§ What the task requires
Take the lines from the head of the listing through the one bearing "zz = 0.002 if" and copy them exactly, leaving every picture out.
*-*-*
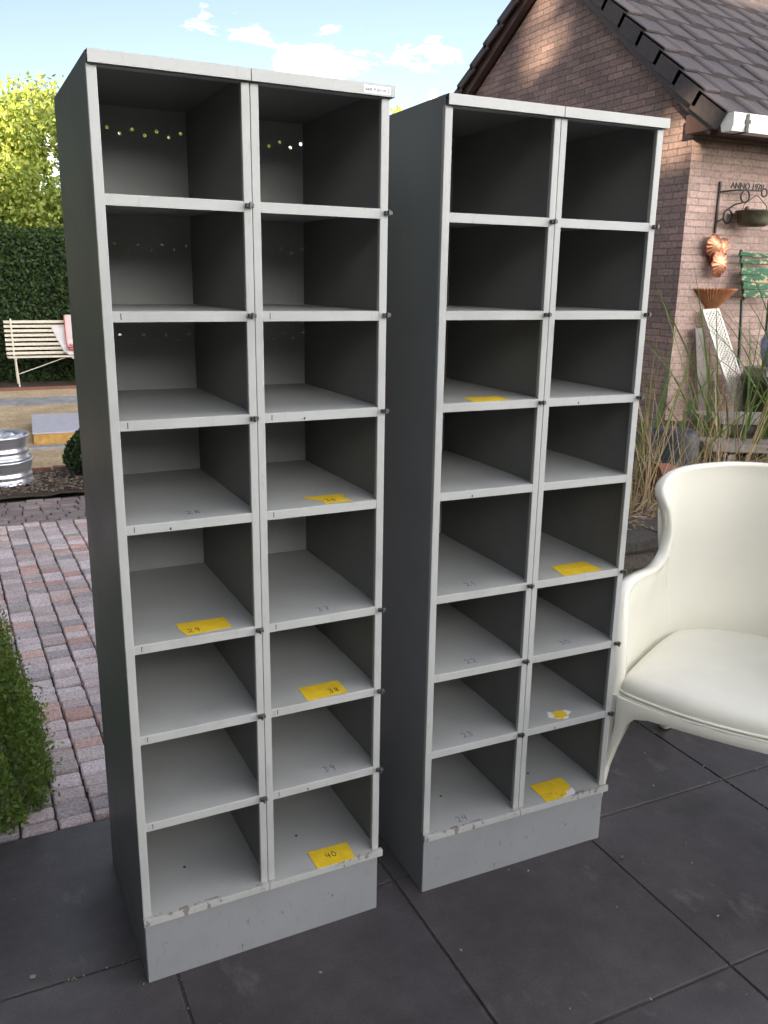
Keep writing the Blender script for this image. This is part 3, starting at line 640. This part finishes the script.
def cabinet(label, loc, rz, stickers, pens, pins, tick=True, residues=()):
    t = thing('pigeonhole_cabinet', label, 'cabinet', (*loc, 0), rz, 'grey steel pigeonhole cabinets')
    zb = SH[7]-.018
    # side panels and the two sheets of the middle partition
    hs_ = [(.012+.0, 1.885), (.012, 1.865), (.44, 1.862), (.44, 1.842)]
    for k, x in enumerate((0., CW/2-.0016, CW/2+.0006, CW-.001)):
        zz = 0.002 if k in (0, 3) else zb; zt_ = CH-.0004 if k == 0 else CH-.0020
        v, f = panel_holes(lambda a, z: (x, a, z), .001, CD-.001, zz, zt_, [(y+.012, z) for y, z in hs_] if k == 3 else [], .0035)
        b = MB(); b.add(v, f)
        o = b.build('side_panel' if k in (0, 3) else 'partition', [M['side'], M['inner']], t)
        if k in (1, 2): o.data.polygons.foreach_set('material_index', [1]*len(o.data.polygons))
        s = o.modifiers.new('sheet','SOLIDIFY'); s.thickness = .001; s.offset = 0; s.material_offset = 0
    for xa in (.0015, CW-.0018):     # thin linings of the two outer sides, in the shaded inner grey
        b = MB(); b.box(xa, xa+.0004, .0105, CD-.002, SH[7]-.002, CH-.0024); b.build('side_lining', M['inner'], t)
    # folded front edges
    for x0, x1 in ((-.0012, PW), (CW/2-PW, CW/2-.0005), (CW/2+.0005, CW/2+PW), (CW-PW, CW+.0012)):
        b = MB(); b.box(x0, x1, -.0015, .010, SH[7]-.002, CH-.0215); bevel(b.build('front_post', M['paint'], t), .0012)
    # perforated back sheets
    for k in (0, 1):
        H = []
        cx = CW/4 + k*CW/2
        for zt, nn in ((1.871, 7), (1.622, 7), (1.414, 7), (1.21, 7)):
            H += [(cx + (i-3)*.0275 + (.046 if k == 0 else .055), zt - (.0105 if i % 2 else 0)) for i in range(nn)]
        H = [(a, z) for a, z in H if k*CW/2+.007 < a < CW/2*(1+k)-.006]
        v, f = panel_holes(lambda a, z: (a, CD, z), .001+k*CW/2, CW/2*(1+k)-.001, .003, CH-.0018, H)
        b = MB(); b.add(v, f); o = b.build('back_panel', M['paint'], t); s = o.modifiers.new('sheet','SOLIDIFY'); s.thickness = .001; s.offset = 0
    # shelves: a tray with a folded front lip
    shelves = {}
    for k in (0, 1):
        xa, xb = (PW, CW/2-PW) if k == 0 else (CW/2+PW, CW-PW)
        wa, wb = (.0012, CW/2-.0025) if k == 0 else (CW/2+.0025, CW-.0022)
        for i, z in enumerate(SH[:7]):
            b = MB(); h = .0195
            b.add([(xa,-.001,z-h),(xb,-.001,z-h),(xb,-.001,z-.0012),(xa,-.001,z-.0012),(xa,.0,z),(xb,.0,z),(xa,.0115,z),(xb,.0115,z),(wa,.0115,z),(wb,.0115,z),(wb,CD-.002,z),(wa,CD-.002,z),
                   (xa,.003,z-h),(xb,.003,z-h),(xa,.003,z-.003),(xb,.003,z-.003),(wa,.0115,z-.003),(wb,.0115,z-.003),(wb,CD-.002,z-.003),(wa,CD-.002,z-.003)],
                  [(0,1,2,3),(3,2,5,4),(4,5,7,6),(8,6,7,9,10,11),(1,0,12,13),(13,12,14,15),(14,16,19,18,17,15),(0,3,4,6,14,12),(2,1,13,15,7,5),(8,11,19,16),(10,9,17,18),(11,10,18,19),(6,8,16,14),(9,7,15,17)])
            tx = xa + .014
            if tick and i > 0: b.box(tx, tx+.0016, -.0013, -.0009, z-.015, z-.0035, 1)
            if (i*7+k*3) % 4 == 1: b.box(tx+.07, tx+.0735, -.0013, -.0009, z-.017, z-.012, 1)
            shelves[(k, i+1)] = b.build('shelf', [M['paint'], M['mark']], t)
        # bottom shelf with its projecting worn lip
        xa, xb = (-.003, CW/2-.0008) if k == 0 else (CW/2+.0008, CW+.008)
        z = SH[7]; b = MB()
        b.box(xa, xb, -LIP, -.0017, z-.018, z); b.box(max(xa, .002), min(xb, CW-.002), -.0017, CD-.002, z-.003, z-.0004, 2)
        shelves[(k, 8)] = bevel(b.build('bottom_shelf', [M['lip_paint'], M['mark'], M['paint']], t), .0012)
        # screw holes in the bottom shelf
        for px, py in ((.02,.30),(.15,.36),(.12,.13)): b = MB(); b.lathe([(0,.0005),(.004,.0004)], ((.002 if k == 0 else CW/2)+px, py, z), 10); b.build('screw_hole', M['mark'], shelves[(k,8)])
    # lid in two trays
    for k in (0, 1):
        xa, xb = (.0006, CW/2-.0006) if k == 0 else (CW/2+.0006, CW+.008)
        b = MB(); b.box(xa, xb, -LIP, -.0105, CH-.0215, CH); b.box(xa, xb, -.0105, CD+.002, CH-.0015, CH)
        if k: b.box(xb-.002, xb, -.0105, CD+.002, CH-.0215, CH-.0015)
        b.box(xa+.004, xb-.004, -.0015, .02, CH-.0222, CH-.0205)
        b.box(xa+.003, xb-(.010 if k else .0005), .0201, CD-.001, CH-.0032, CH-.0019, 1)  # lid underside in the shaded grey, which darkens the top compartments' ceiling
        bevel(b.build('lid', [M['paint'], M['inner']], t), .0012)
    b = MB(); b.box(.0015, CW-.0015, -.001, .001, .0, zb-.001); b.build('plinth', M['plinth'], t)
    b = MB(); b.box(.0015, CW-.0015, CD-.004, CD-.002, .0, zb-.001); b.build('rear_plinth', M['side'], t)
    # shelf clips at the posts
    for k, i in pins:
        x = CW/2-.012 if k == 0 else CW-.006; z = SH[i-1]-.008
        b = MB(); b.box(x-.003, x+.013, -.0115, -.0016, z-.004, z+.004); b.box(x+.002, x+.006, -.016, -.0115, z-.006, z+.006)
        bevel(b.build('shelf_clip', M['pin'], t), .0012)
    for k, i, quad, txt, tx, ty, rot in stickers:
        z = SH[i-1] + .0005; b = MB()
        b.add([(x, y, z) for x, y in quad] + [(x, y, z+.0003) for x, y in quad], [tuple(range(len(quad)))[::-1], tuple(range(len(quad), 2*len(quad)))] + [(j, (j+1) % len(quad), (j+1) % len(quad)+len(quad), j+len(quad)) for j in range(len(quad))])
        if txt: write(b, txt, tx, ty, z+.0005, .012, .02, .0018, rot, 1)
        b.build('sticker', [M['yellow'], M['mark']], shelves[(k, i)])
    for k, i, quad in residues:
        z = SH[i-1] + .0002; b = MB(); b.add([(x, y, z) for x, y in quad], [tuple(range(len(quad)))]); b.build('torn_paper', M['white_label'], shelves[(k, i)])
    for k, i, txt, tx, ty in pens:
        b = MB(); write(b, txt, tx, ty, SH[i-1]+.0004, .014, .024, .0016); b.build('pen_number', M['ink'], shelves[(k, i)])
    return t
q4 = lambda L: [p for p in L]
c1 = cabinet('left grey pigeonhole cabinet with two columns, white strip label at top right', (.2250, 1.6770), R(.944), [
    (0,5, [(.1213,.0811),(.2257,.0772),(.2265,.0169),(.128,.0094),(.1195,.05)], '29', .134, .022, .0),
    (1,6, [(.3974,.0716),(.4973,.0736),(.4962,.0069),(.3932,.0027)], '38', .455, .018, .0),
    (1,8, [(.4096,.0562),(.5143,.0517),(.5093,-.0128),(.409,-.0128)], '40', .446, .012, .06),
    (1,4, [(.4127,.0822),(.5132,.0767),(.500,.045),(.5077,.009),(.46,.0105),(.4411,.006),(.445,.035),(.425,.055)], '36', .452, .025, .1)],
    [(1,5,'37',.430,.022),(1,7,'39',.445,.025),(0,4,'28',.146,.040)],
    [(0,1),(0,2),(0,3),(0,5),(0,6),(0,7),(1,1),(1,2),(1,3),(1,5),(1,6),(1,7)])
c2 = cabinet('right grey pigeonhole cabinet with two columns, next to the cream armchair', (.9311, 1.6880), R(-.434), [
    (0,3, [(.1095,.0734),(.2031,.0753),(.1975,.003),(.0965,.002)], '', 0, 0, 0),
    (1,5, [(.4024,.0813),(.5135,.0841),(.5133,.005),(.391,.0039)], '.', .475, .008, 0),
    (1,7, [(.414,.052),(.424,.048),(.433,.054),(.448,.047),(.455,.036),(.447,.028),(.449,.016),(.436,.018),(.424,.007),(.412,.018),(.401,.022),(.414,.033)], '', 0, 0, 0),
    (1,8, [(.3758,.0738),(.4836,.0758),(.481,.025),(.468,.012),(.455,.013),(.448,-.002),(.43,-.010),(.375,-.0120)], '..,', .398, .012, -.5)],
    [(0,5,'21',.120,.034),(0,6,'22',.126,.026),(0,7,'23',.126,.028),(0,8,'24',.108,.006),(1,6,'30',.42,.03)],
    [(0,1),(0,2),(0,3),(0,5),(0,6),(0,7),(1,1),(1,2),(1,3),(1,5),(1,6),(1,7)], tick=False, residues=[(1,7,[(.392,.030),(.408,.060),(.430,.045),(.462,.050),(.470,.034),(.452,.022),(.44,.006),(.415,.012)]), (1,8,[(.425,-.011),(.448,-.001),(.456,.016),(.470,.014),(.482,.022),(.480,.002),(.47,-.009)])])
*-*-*
§ Answer to the problem
Keep writing the Blender script for this image. This is part 3, starting at line 640. This part finishes the script.
def cabinet(label, loc, rz, stickers, pens, pins, tick=True, residues=()):
    t = thing('pigeonhole_cabinet', label, 'cabinet', (*loc, 0), rz, 'grey steel pigeonhole cabinets')
    zb = SH[7]-.018
    # side panels and the two sheets of the middle partition
    hs_ = [(.012+.0, 1.885), (.012, 1.865), (.44, 1.862), (.44, 1.842)]
    for k, x in enumerate((0., CW/2-.0016, CW/2+.0006, CW-.001)):
        zz = 0.002 if k in (0, 3) else zb; zt_ = CH-.0004 if k == 0 else CH-.0020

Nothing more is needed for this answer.